Luego, en la Guerra de los Seis Días de 1967, Israel ocupó la parte jordana de Jerusalén, y expandió las fronteras de la ciudad hacia el norte, el este y el sur, incluyendo varios árabes que no habían formado parte del área metropolitana. Con los años, Israel fue moviendo sus oficinas gubernamentales hacia la ciudad (muchas de ellas en la sección oriental), y llevó a cabo una extensa construcción residencial –barrios principalmente judíos- destinada a hacer que su control sobre toda la ciudad fuera difícil de revertir. En todos los casos, la comunidad mundial no podía reconocer los crecientes pasos unilaterales de Israel en Jerusalén Este (como tampoco la ocupación y colonización de Gaza y Cisjordania); y los palestinos, por su parte, nunca claudicaron en la condición de que la capital de su Estado futuro esté situada en Jerusalén Este.
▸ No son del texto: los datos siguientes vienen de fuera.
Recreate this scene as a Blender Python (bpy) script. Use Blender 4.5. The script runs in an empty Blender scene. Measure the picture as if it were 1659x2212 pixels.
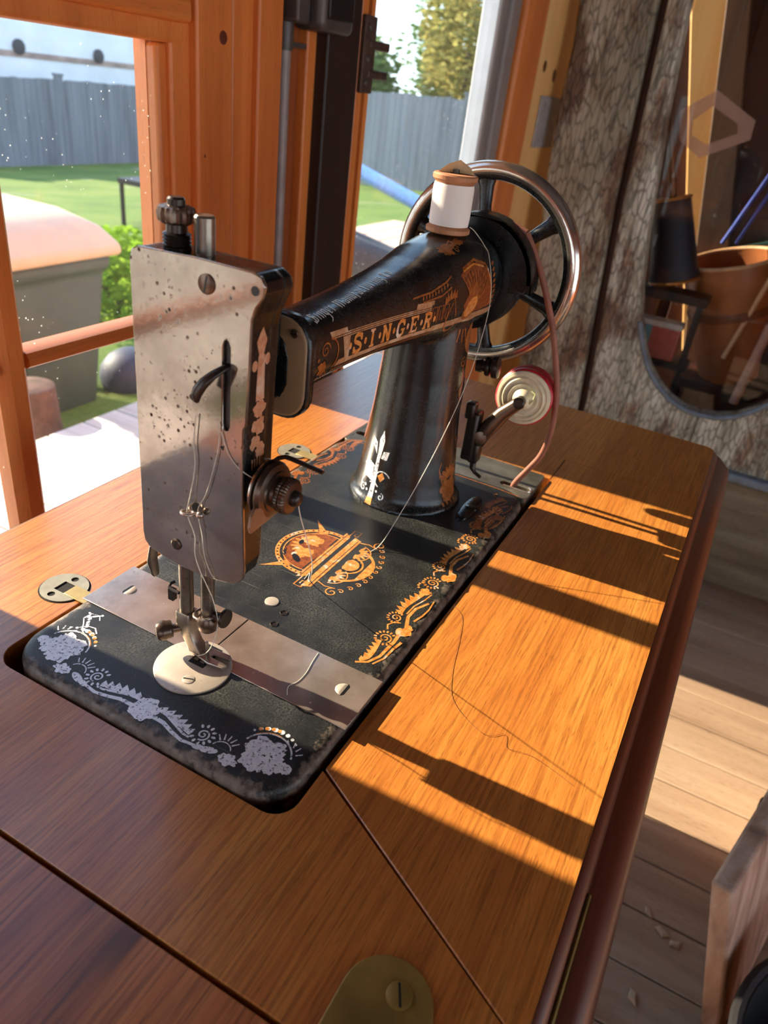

Finalmente, a pesar de las infructuosas negociaciones entre israelíes y palestinos de los últimos 25 años, y teniendo en cuenta los distintos puntos de conflicto –los asentamientos israelíes en territorio palestino, el regreso de los refugiados, el hipotético intercambio de territorios, etc.- el debate sobre Jerusalén ha sido siempre un escollo durísimo. En este sentido, las partes nunca pudieron acordar un plan sobre cómo resolver esta disputa en particular, menos aún consensuar una soberanía compartida sobre Jerusalén. En consecuencia, y siendo que la comunidad internacional no puede imponer un solución (ni sancionar un nuevo status quo) a las partes sin que éstos acuerden entre sí, hubo un entendimiento tácito de que no se podía reconocer a Jerusalén como la capital de Israel.
Estas variantes –históricas, políticas y jurídicas- parecen no haberle importado a Donald Trump.